Elited needs modding
Elited needs a true singleplayer offline mode decoupled from onlineplay
It is impossible to balance solo with online/wings gameplay
It is impossible to balance current implementation of open/groups ( with pvp ) and solo ( with pve )
It is impossible to cater to both open mode folks and solo ( who are playing solo because that offline mode that actually came with elited was cut out and instead it was switched to needing a server conection whatever and whatnot)

The effects of disgruntled customer base ( and players leaving ) is already in effect
Do this before its too late

ONLINE GAMES OR ONES NEEDING a server to actually be playable never have an future ( save for wow wich is an exception , but elited is not an true mmo never will be at any rate )
If elited continues along this path there will be more and more compromises to the detriment of the game for both open and solo players, surely you the creators of the game can see this already
Look at fallout series , elder scrolls,gta to name a few, its very sad what is the current state of the game .[sad]
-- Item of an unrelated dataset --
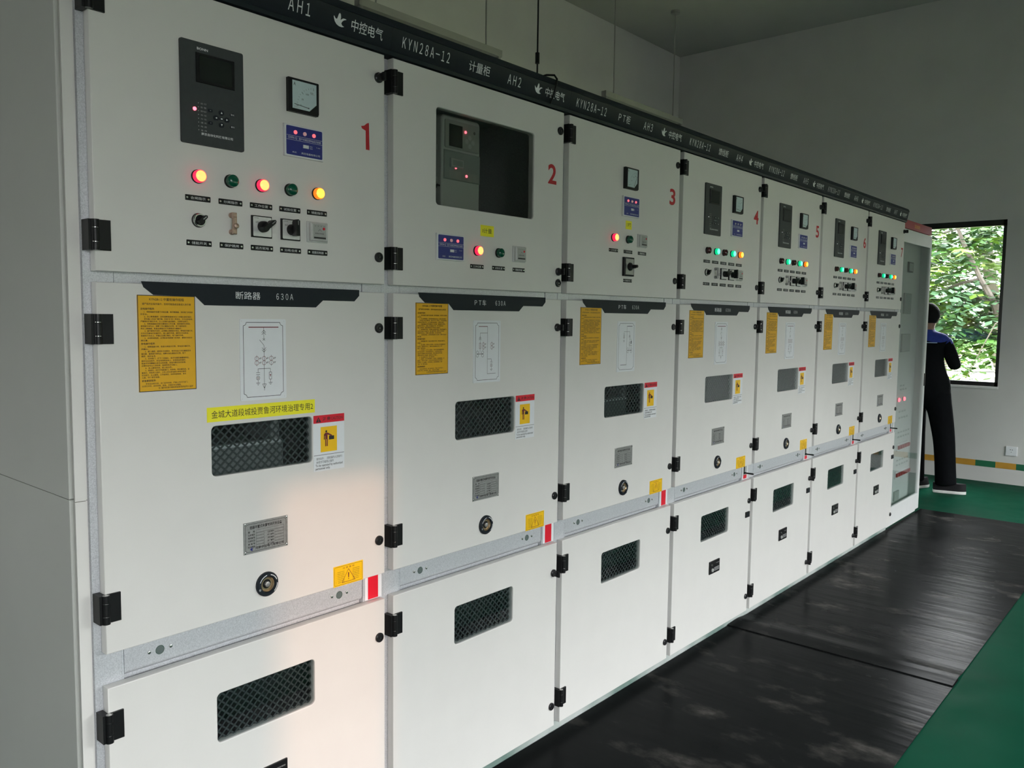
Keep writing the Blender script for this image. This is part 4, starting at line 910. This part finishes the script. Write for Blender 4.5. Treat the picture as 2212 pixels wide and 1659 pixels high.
def person():
    r = thing('person', (7.43, .285, 0), 'person in dark clothes with blue shoulders, seen from behind, standing at the window', 'person', rz=R_(-14))
    JK = mat('dark_jacket', (.0035, .004, .005), .85, noise=.2, scale=30, spec=.1); YK = mat('blue_yoke', s2l(22, 44, 128), .8, noise=.1, scale=40); TR = mat('dark_trousers', (.003, .0035, .0045), .9, noise=.2, scale=30, spec=.1)
    SK = mat('skin', (.22, .13, .09), .55, noise=.05, scale=20); HR = mat('black_hair', (.004, .004, .004), .75, noise=.3, scale=120, spec=.15); PIPE = mat('pale_piping', (.35, .45, .62), .6)
    SH = mat('dark_shoe', (.006, .006, .007), .7, noise=.1, scale=40, spec=.2); SOLE = mat('white_sole', (.72, .71, .68), .6, noise=.05, scale=40)
    N = [(0, -.035, .92, (.135, .195)), (.005, -.03, 1.08, (.135, .19)), (.0, -.01, 1.25, (.13, .19)), (-.005, 0, 1.375, (.10, .155)), (0, 0, 1.445, .062), (.01, 0, 1.49, .058), (.022, 0, 1.555, .083), (.018, 0, 1.622, .084), (.015, 0, 1.655, .055)]
    E = [(i, i+1) for i in range(8)]
    def limb(start, pts):
        p = start
        for q in pts: N.append(q); E.append((p, len(N)-1)); p = len(N)-1
        return p
    limb(3, [(-.005, -.165, 1.365, .068), (.01, -.215, 1.25, .062), (.045, -.243, 1.135, .055), (.14, -.20, 1.165, .046), (.235, -.135, 1.205, .036)])
    limb(3, [(-.005, .165, 1.365, .068), (.01, .215, 1.25, .062), (.045, .243, 1.135, .055), (.14, .16, 1.165, .046), (.235, .055, 1.205, .036)])
    limb(0, [(0, -.135, .84, .118), (.005, -.165, .68, .108), (.012, -.200, .48, .096), (-.005, -.228, .28, .092), (-.015, -.248, .09, .094), (-.015, -.252, .06, .094)])
    limb(0, [(0, .085, .84, .115), (.0, .075, .68, .102), (-.01, .055, .48, .090), (-.03, .035, .28, .086), (-.045, .020, .09, .086), (-.045, .018, .06, .086)])
    V, F = skin_geom(N, E, 2)
    b = MB(); mats = {}
    def zone(c):
        x, y, z = c
        if z > 1.462 and abs(y) < .13: return SK
        if x > .19 and z > 1.1 and abs(y) < .2: return JK
        if z > 1.345: return YK
        return JK if z > .87 else TR
    for f in F:
        c = [sum(V[q][i] for q in f)/len(f) for i in range(3)]; mats.setdefault(zone(c), []).append(f)
    for mm, fs in mats.items(): b.add(V, fs, mm)
    from mathutils.bvhtree import BVHTree
    bv = BVHTree.FromPolygons(V, F); pp = []
    for q in range(118, 243, 5):
        dv = Vector((math.cos(R_(q)), math.sin(R_(q)), 0)); hit = bv.ray_cast(Vector((0, 0, 1.343))+dv*.6, -dv)[0]
        if hit: pp.append(tuple(hit+dv*.001))
    b.tube(pp, .0035, PIPE, 6)
    # face: nose, ears, eyes, mouth turned towards the window
    ellipsoid(b, (.108, 0, 1.575), (.020, .014, .024), SK, 12, 8)
    for sg in (-1, 1):
        ellipsoid(b, (.02, sg*.084, 1.575), (.020, .010, .031), SK, 12, 8); ellipsoid(b, (.094, sg*.032, 1.598), (.010, .013, .008), WHITEP, 10, 6); ellipsoid(b, (.101, sg*.032, 1.598), (.005, .006, .006), DINK, 8, 6)
    ellipsoid(b, (.098, 0, 1.532), (.010, .024, .006), RINK, 12, 6)
    for sg, w in ((-1, Vector((.235, -.135, 1.205))), (1, Vector((.235, .055, 1.205)))):
        d = Vector((.75, -sg*.0+(.45 if sg < 0 else -.35), .18)).normalized(); sd = Vector((0, 0, 1)).cross(d).normalized(); up = d.cross(sd)
        hn = [(*w, .028), (*(w+d*.05), (.016, .036)), (*(w+d*.085), (.014, .040))]; he = [(0, 1), (1, 2)]
        hv, hf = skin_geom(hn, he, 1); b.add(hv, hf, SK)
        for i, (off, ln) in enumerate(((-.030, .066), (-.010, .076), (.010, .072), (.029, .058))):
            p0 = w+d*.085+sd*off; p1 = p0+d*ln*.45-up*.004; p2 = p1+d*ln*.25-up*.016; p3 = p2+d*ln*.1-up*.020
            b.tube([tuple(p0-d*.015), tuple(p0), tuple(p1), tuple(p2), tuple(p3)], [.0085, .009, .0085, .0078, .0055], SK, 8)
        t0 = w+d*.03+sd*(-.030*sg*-1)*1.0; t1 = t0+d*.028+sd*.022*sg+up*.004; t2 = t1+d*.028+sd*.004*sg
        b.tube([tuple(t0), tuple(t1), tuple(t2)], [.012, .0105, .007], SK, 8)
    put('body', b.mesh('body'), r)
    h = MB(); ellipsoid(h, (.005, 0, 1.590), (.104, .098, .112), HR, 24, 18, lambda v: v[2] > 1.505 and (v[0] < .055 or v[2] > 1.652)); put('hair', h.mesh('hair'), r)
    # loose trouser hems and shoes
    for sg, ax, ay, ang in ((-1, -.02, -.235, -58), (1, -.045, .020, -8)):
        sh = MB(); a = R_(ang); c, s2 = math.cos(a), math.sin(a)
        prof = [(-.085, .032), (-.06, .042), (0, .042), (.06, .046), (.11, .050), (.15, .044), (.178, .024)]
        def ringpts(zs, grow=0):
            L = [(x, -(w+grow)) for x, w in prof]+[(x, w+grow) for x, w in prof[::-1]]; return [(ax+x*c-y*s2, ay+x*s2+y*c, z) for (x, y), z in ((q, zs) for q in L)]
        n = len(prof)*2
        def stack(levels, mm):
            V = []; [V.extend(ringpts(z, g)) for z, g in levels]; F = [tuple(range(n-1, -1, -1)), tuple((len(levels)-1)*n+i for i in range(n))]
            for l in range(len(levels)-1): F += [(l*n+i, l*n+(i+1) % n, (l+1)*n+(i+1) % n, (l+1)*n+i) for i in range(n)]
            sh.add(V, F, mm)
        stack([(.0005, -.002), (.012, .003), (.026, .002)], SOLE); stack([(.026, -.001), (.05, -.006), (.075, -.016), (.09, -.026)], SH)
        put('shoe', sh.mesh('shoe'), r, (0, 0, 0), 'dark shoe with white sole')
    put('belt', MB().lathe(0, 0, [(.001, 0), (.001, .001)], DINK, 6).mesh('belt')) if False else None
person()

# ------------------------------------------------------------------ outdoors beyond the end window
GRASS = mat('pale_lawn', (.30, .36, .16), .9, col2=(.42, .47, .24), scale=2, noise=.1)
g = put('ground', MB().box(XR+.24, 70, -45, 45, -.35, -.15, GRASS).mesh('ground')); g['kind'] = 'structure'
g2 = put('ground', MB().box(-40, 70, -60, YF-.24, -.35, -.16, mat('courtyard', (.05, .05, .045), .9, noise=.1, scale=1)).mesh('ground')); g2['kind'] = 'structure'
bw = put('sky_blocker', MB().box(1.5, 45, -15, -14.7, -.2, 4.2, mat('sky_blocker_dark', (.02, .028, .018), .9, noise=.2, scale=2)).mesh('sky_blocker')); bw['kind'] = 'structure'  # unseen wall added to keep low sky off the upper doors
bw = put('sky_blocker', MB().box(-60, -9.5, -15, -14.7, -.2, 4.2, MATS['sky_blocker_dark']).mesh('sky_blocker')); bw['kind'] = 'structure'  # second added sky blocker, leaving a gap that lights the first cabinet
BARK = mat('brown_bark', (.055, .045, .038), .9, noise=.25, scale=20)
LEAF = [mat('leaf_deep_green', (.020, .058, .008), .6, noise=.3, scale=3, spec=.12), mat('leaf_mid_green', (.055, .105, .012), .6, noise=.3, scale=3, spec=.12), mat('leaf_blue_green', (.034, .078, .036), .55, noise=.2, scale=3, spec=.2)]
def at(px, py, x):           # point on the plane x = const seen at a pixel of the 2212 x 1659 frame
    d = CF*1779.836+CR*(px-1106)+CU*(829.5-py); return CAM+d*((x-CAM.x)/d.x)
rnd = random.Random(11)
def spray(mb, p, d, n, ln, mm):      # one feathery frond: paired leaflets along a drooping stem
    d = d.normalized(); side = d.cross(Vector((0, 0, 1))).normalized(); q = p.copy()
    step = ln*.62
    for i in range(n):
        q = q+d*step; d = (d+Vector((0, 0, -.05))).normalized()
        for sg in (-1, 1):
            a = (d*.45+side*sg+Vector((rnd.uniform(-.25, .25), rnd.uniform(-.25, .25), rnd.uniform(-.5, .15)))).normalized(); L = ln*(1-.5*abs(i/n-.45))*rnd.uniform(.75, 1.15)
            w = a.cross(Vector((rnd.uniform(-.4, .4), rnd.uniform(-.4, .4), 1))).normalized()*L*.33
            mb.add([tuple(q), tuple(q+a*L*.45+w), tuple(q+a*L), tuple(q+a*L*.45-w)], [(0, 1, 2, 3)], mm)
def tree(label, branches, blobs, ln, cat="tree", dens=2.0):
    x, y, z = branches[0][0][0]; r = thing('tree', (x, y, -.15), label, cat, 'trees outside the end window'); O = Vector((x, y, -.15))
    t = MB()
    for P, R0 in branches: t.tube([tuple(Vector(p)-O) for p in P], R0, BARK, 7)
    put('trunk', t.mesh('trunk'), r); f = MB()
    for c, s, n, mi in blobs:
        for _ in range(int(n*dens)):
            u = Vector((rnd.gauss(0, .5), rnd.gauss(0, .5), rnd.gauss(0, .5))); p = c+Vector((u.x*s[0], u.y*s[1], u.z*s[2]))
            dd = Vector((rnd.uniform(-1, 1), rnd.uniform(-1, 1), rnd.uniform(-.45, .25)))
            spray(f, p-O, dd, rnd.randint(5, 9), ln*rnd.uniform(.8, 1.2), LEAF[mi if rnd.random() < .75 else rnd.randint(0, 2)])
    o = put('foliage', f.mesh('foliage'), r); o['kind'] = 'stuff'
V3 = lambda p: tuple(p)
# nearest tree: slanting bough and drooping fronds in the middle of the view
T = 12.0
base = at(2230, 1010, T); base.z = -.15
tree('leafy green tree close outside the end window, with a slanting dark bough',
     [([V3(base), V3(at(2200, 800, T)), V3(at(2150, 660, T)), V3(at(2118, 602, T)), V3(at(2098, 560, T)), V3(at(2079, 519, T)), V3(at(2064, 480, T)), V3(at(2052, 420, T))], [.09, .075, .05, .034, .030, .026, .022, .015]),
      ([V3(at(2118, 602, T)), V3(at(2075, 612, T)), V3(at(2035, 628, T)), V3(at(1985, 640, T))], [.022, .018, .014, .008]),
      ([V3(at(2150, 660, T)), V3(at(2110, 640, T)), V3(at(2062, 655, T)), V3(at(2020, 690, T))], [.03, .022, .016, .008])],
     [(at(2120, 640, T), (.6, .75, .30), 30, 2), (at(2020, 560, T+.2), (.6, .5, .45), 20, 1), (at(2160, 500, T+.4), (.5, .4, .4), 16, 0), (at(2010, 515, T+.8), (.5, .5, .3), 14, 0), (at(2100, 495, T+.4), (.6, .6, .18), 14, 2), (at(2060, 660, T+.4), (.6, .7, .30), 24, 1), (at(2140, 690, T+.3), (.6, .55, .35), 26, 0), (at(2080, 700, T+.6), (.6, .6, .30), 22, 1), (at(2120, 735, T), (.5, .5, .20), 14, 0), (at(1890, 620, T+.4), (.6, .9, .7), 30, 1), (at(1880, 520, T+.8), (.6, .8, .5), 22, 0), (at(1770, 600, T+1), (.7, .9, .9), 26, 2), (at(2030, 640, T+.5), (.5, .4, .3), 10, 0)], .165)
# taller tree further back: brown trunk on the right of the view, crown across the top
T = 15.5
base = at(2190, 960, T); base.z = -.15
tree('tall tree with a pale brown trunk behind the nearest tree',
     [([V3(base), V3(at(2160, 760, T)), V3(at(2144, 640, T)), V3(at(2137, 575, T)), V3(at(2128, 510, T)), V3(at(2118, 440, T)), V3(at(2112, 380, T))], [.16, .14, .115, .10, .09, .07, .05]),
      ([V3(at(2128, 510, T)), V3(at(2080, 492, T)), V3(at(2030, 505, T)), V3(at(1990, 520, T))], [.03, .022, .016, .01])],
     [(at(2095, 500, T), (.7, .55, .25), 16, 2), (at(2150, 510, T+.5), (.7, .45, .35), 20, 1), (at(2030, 520, T), (.7, .55, .4), 26, 1), (at(2050, 560, T+.3), (.7, .4, .35), 16, 0), (at(2165, 580, T), (.6, .35, .7), 22, 0), (at(2020, 600, T+.5), (.7, .5, .5), 22, 0), (at(2000, 680, T+.3), (.6, .5, .6), 14, 1)], .155)
# small vine of leaves hanging low in the view
T = 10.5
P = [at(2150, 700, T), at(2125, 745, T), at(2105, 782, T), at(2092, 806, T), at(2085, 820, T)]
base = Vector((T, at(2175, 700, T).y, -.15))
tree('thin leafy twig hanging low in the end window view', [([V3(base), (base.x, base.y, 1.0), V3(at(2165, 690, T)), *[V3(p) for p in P]], [.03, .025, .012, .008, .006, .005, .004, .003])],
     [(P[1], (.10, .14, .10), 5, 0), (P[2], (.06, .08, .07), 3, 0), (at(2056, 800, T), (.06, .06, .12), 3, 1)], .06)
# bushes and wall of shrubs far behind
for i, (px, py, T, s, n, mi) in enumerate(((2045, 715, 26, (.9, 1.4, .55), 30, 1), (2120, 705, 38, (1.5, 2.6, .8), 40, 0), (2170, 700, 32, (1.0, 1.3, .8), 26, 1))):
    c = at(px, py, T); b = Vector((c.x, c.y, -.15))
    tree(['round bright green shrub far outside, left of the twig', 'broad green shrub far outside, behind the twig', 'dark green shrub far outside at the window edge'][i], [([V3(b), V3(c)], [.08, .04])], [(c, s, n, mi)], .22, 'shrub', 1.5)
for z0, lab in ((778, 'upper of two thin black power lines outside the window'), (787, 'lower of two thin black power lines outside the window')):
    a, b = at(1900, z0-6, 20), at(2330, z0+4, 20); n = 12
    o = put('power_line', MB().tube([tuple(a.lerp(b, i/n)-Vector((0, 0, .18*math.sin(math.pi*i/n)))) for i in range(n+1)], .012, BLACK, 6).mesh('power_line')); tag(o, lab, 'power line', 'power lines outside')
I can't take you seriously with a typo. Also, I'm pretty sure Elite would not function without the servers, which is why offline mode was done away with... I was plenty annoyed with this, since I too wanted to play around with the game's internals, but I've gotten over it.
 
but you would still need the full galaxy on your pc, including the bgs, as you wouldn't be connected to a server that gives you all that data when you arrive at any given destination
You already have the entire galaxy on your PC. It's generated for you every time you jump to another system by your own PC, but only 1 system at a time. When you jump your PC sends a position update to the server but it's not doing a lookup in a database to determine what stars and planets to show.
Take a look at one of the X series games if you want to see a space game that is fully offline and still has a BGS.
 
I would like modding tools because there are plot holes and they are driving me crazy !
Like what the hell is up with pyedka? in the old games it was funding by 3 corps now its funded by a pop culture reference
 
It's a procedural galaxy. It's all stored in an algorithm not in a database. When I go HERE, the math generates what is HERE. When I go THERE, that math generates what is THERE. It's essentially a fractal space with a cockpit slapped on. Only the assets (ships/stations/buildings/textures) require disk storage and load time. The only non procedural systems that I'm aware of are SOL and SAG A (I suppose there might be a handful of others).
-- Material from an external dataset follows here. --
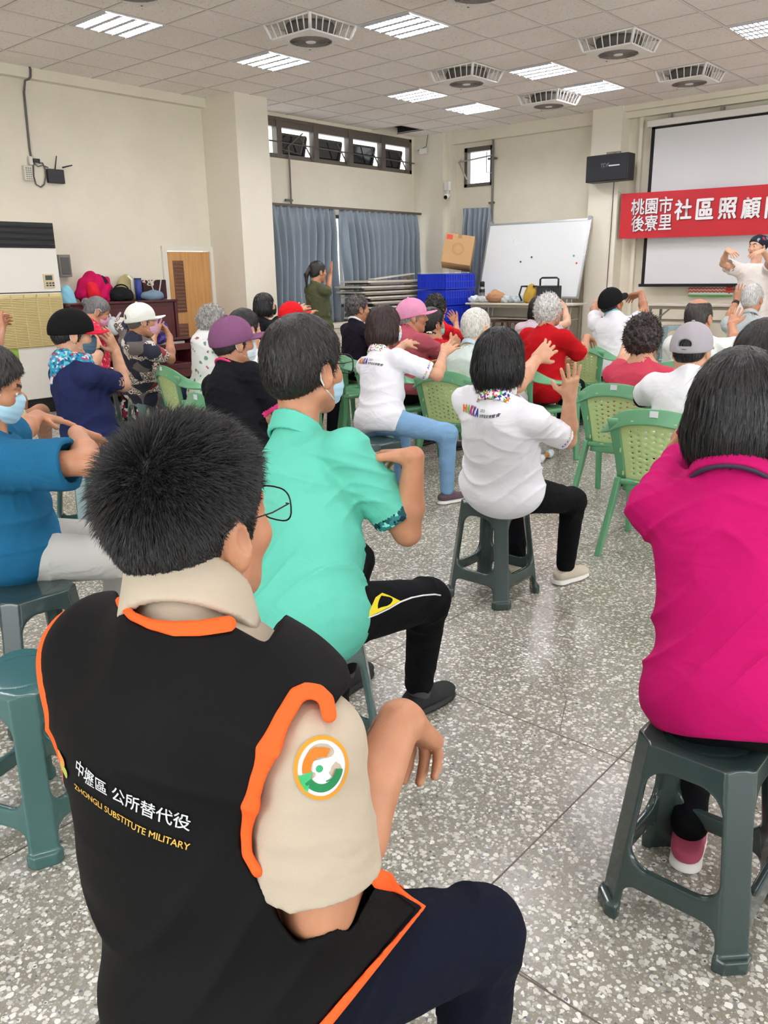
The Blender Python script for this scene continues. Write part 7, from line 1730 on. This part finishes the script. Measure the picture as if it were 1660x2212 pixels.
for y_ in (yl-cyy-.25, yl-cyy-.95): b = MB(); b.bx(-.03, .05, y_-.02, y_+.02, .085, .14); b.build('bracket', M_LEGM, r)
XBn = 11.66; a_, c_ = atX(1341, 416, XBn), atX(1341, 513, XBn); e_, f_ = atX(1660, 397, XBn), atX(1660, 505, XBn); yl2 = (a_[1]+c_[1])/2; zt2, zb2 = (a_[2]+e_[2])/2, (c_[2]+f_[2])/2; W2 = 5.2
V = []; Fq = []; n_ = 90
for i in range(n_+1):
    u = i/n_; y_ = yl2-W2*u; sag = .05*math.sin(math.pi*min(1, u*1.0)); dx = .0015*math.sin(40*u)
    for j in range(5): V.append((XBn+dx*(1+.5*j), y_, zt2-sag*.5-(zt2-zb2)*j/4))
for i in range(n_):
    for j in range(4): k = i*5+j; Fq.append((k, k+5, k+6, k+1))
bn = tag(mesh('banner', V, Fq, mat('banner_red', '#b81c26', .6, var=(2, .05))), 'long red banner with white characters hanging across the projector screen', 'banner')
bt = BVHTree.FromPolygons([tuple(v) for v in V], Fq); pb_ = P(); pb_.base = np.zeros(3)
def bword(s, px0, px1, bold=.02, nm='#f2f2f2'):
    p0, p1 = atX(*px0, XBn), atX(*px1, XBn); h_ = abs(p0[2]-p1[2]); w_ = abs(p0[1]-p1[1]); V, F = text_geo(s, bold=bold, res=4)
    V = V-[V[:, 0].min(), V[:, 1].min(), 0]; V = V*[w_/V[:, 0].max(), h_/V[:, 1].max(), 1]
    o0 = np.array([XBn, p0[1], min(p0[2], p1[2])])
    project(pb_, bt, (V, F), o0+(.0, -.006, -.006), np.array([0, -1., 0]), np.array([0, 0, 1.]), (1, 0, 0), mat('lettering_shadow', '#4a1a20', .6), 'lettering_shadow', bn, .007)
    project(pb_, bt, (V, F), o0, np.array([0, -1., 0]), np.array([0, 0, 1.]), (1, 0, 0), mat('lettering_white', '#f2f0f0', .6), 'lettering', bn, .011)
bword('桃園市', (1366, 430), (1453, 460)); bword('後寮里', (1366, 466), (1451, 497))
for k, ch in enumerate('社區照顧關懷據點'):
    x0 = 1460+46*k; q0 = atX(1460, 432, XBn); yy = q0[1]-.300*k
    V, F = text_geo(ch, bold=.03, res=4); V = V-[V[:, 0].min(), V[:, 1].min(), 0]; V = V*[.245/V[:, 0].max(), .27/V[:, 1].max(), 1]; o0 = np.array([XBn, yy, atX(1460, 476, XBn)[2]-.01*k])
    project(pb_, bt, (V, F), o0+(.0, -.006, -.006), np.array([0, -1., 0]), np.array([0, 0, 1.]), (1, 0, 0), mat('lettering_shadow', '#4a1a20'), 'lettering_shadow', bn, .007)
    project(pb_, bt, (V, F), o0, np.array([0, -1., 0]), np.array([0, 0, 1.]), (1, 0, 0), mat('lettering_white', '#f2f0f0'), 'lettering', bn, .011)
b = MB(); b.tube([(XBn, yl2, zt2), (11.66, 6.0, 2.76)], .003, 5); b.build('cord', mat('cord_grey', '#a09a90', .7), bn)
# paper decoration below the screen
a_, c_ = atX(1489, 622, 11.86), atX(1584, 637, 11.86); r = empty('paper_garland', (11.86, (a_[1]+c_[1])/2, (a_[2]+c_[2])/2), 0, 'paper strip decoration with orange waves, green edge and red flowers below the screen', 'decoration'); w_ = abs(a_[1]-c_[1]); h_ = .115
b = MB(); b.bx(-.004, .0, -w_/2, w_/2, -h_/2, h_/2); b.build('strip', mat('paper_white', '#dfe3ea'), r)
b = MB(); b.bx(-.008, -.003, -w_/2, w_/2, -h_/2-.015, -h_/2+.015); b.build('edge', mat('paper_green', '#5fa04a', .7), r)
b = MB()
for k in range(12):
    y_ = w_/2-(k+.5)*w_/12
    for z_ in (-.01, .03): b.tube([(-.006, y_+.5*w_/12, z_), (-.006, y_, z_+.018), (-.006, y_-.5*w_/12, z_)], .011, 6)
b.build('waves', mat('paper_orange', '#d8643a', .7), r)
for k, (dy, cc_) in enumerate(((-w_/2+.05, '#b0283c'), (-w_/2-.08, '#c43a50'))): b = MB(); b.quadmesh([(-.012, dy+.055*math.cos(a)*(1+.15*math.cos(8*a)), .03+.055*math.sin(a)*(1+.15*math.cos(8*a))) for a in np.linspace(0, 2*math.pi, 40, endpoint=False)], [tuple(range(40))]); b.build('flower', mat('paper_'+cc_, cc_, .7), r)
b = MB(); b.bx(-.01, -.004, -w_/2-.28, -w_/2-.13, -.03, .06); b.build('yellow_card', mat('paper_yellow', '#d8c43a', .7), r)

# wall speaker, camera, emergency lamp
XSP = 11.42; a_, c_, e_ = atX(1267, 338, XSP), atX(1268, 395, XSP), atX(1355, 385, XSP); r = empty('wall_speaker', (XSP+.12, (a_[1]+e_[1])/2, (a_[2]+c_[2])/2), 0, 'black wall speaker mounted on the pilaster left of the projector screen', 'speaker'); hw2 = abs(a_[1]-e_[1])/2; hz2 = abs(a_[2]-c_[2])/2
b = MB(); b.bx(-.11, .11, -hw2, hw2, -hz2, hz2); b.build('cabinet', mat('speaker_black', '#1d1e20'), r, bevel=.012); b = MB(); b.bx(-.118, -.108, -hw2+.015, hw2-.015, -hz2+.015, hz2-.015); b.build('grille', mat('speaker_cloth', '#26282b', .9, bump=(500, .4)), r)
V, F = text_geo('TDF', bold=.02); V = V-[V[:, 0].min(), 0, 0]; V = V*(.13/V[:, 0].max()); b = MB(); b.quadmesh([(-.120, .10-v[0]+.25*v[1]*-1, v[1]+.01) for v in V], F); b.build('lettering', mat('silver_badge', '#d8d8da', .3), r); b = MB(); b.bx(-.121, -.119, -.20, -.035, .015, .03); b.build('logo', mat('silver_badge', '#d8d8da'), r)
b = MB(); b.bx(-.02, .10, -.06, .06, hz2, hz2+.03); b.bx(.06, .12, -.1, .1, hz2, hz2+.05); b.build('bracket', M_LEGM, r); b = MB(); b.tube([(.11, -.02, -hz2), (.10, -.02, -hz2-.5), (.105, .0, -2.2)], .007, 6); b.build('cable', mat('cable_grey', '#5c5a58'), r)
q = atY(968, 402, 8.66); r = empty('security_camera', q, 0, 'white security camera on the corner column beside the blue curtains', 'camera'); b = MB(); b.box((0, 0.005, 0), (.07, .09, .14)); b.build('mount', mat('cam_white', '#e6e4dc', .4), r, bevel=.006)
b = MB(); b.tube([(.02, 0, -.14), (-.10, -.03, -.18)], [.045, .045], 16); b.tube([(0, 0, -.07), (0, 0, -.14)], .02, 8); b.build('body', mat('cam_white', '#e6e4dc'), r, smooth=True); b = MB(); b.tube([(-.09, -.028, -.177), (-.108, -.033, -.183)], .03, 14); b.build('lens', mat('lens_black', '#101012', .1), r)
q = atX(915, 327, 11.60); r = tag((lambda b: (b.box(q, (.05, .14, .09)), b.build('emergency_light', mat('cam_white', '#e6e4dc'), bevel=.006))[1])(MB()), 'small emergency light on the side of the corner column', 'emergency light')
b = MB(); b.box(q+(-.027, -.04, -.035), (.006, .012, .012)); b.build('indicator', emit('red_led', '#ff3020', 2), r); b = MB(); b.tube([q+(0, .12, .02), q+(0, .05, .04), q+(0, -.06, .07), q+(0, -.10, .25)], .006, 6); b.build('cable', mat('cable_grey', '#5c5a58'), r)

# exercise props on the floor
def roll(px, L, az_, cols, label):
    q = atz(*px, .035); a = math.radians(az_); d = np.array([math.cos(a), math.sin(a), 0]); r = empty('exercise_stick', q*(1, 1, 0), 0, label, 'exercise stick', 'exercise sticks'); o = np.array([0, 0, .035])
    b = MB(); b.tube([o-d*L/2, o+d*L/2], .020, 12); b.build('stick', mat('stick_wood', '#b07a3e', .6), r, smooth=True)
    for t0, t1, c_ in cols: b = MB(); b.tube([o+d*L*t0, o+d*L*(t0+t1)/2, o+d*L*t1], [.028, .035, .026], 12); b.build('wrapping', mat('wrap_'+c_, c_, .8, bump=(90, .4)), r, smooth=True)
roll((1178, 985), .30, 10, ((-.5, -.2, '#dfe6ea'), (.2, .5, '#dfe6ea')), 'wrapped exercise stick on the floor right of the woman in black trousers')
roll((866, 1040), .26, 70, ((.05, .5, '#c9d2da'), (-.5, -.2, '#3a3430')), 'wrapped exercise stick on the floor below the mint polo man\'s hand')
Small words. It's math on top of math on top of math. It's not a directory full of stars and planets and moons and all their specific orbits and compositions line by line eating TBs of cloud space. It's very very small math and it ensures that what I see and what you see will always be the same.

Space Engine (10 Trillion galaxies with basic life) and NMS (18 quintilion planets with complex life and multiple economies (plural)) both do the same thing (different and more advanced procedures obviously) and run locally in a small HDD footprint and are many orders of magnitude bigger than ED. So no there is no technical reason offline mode isn't a thing.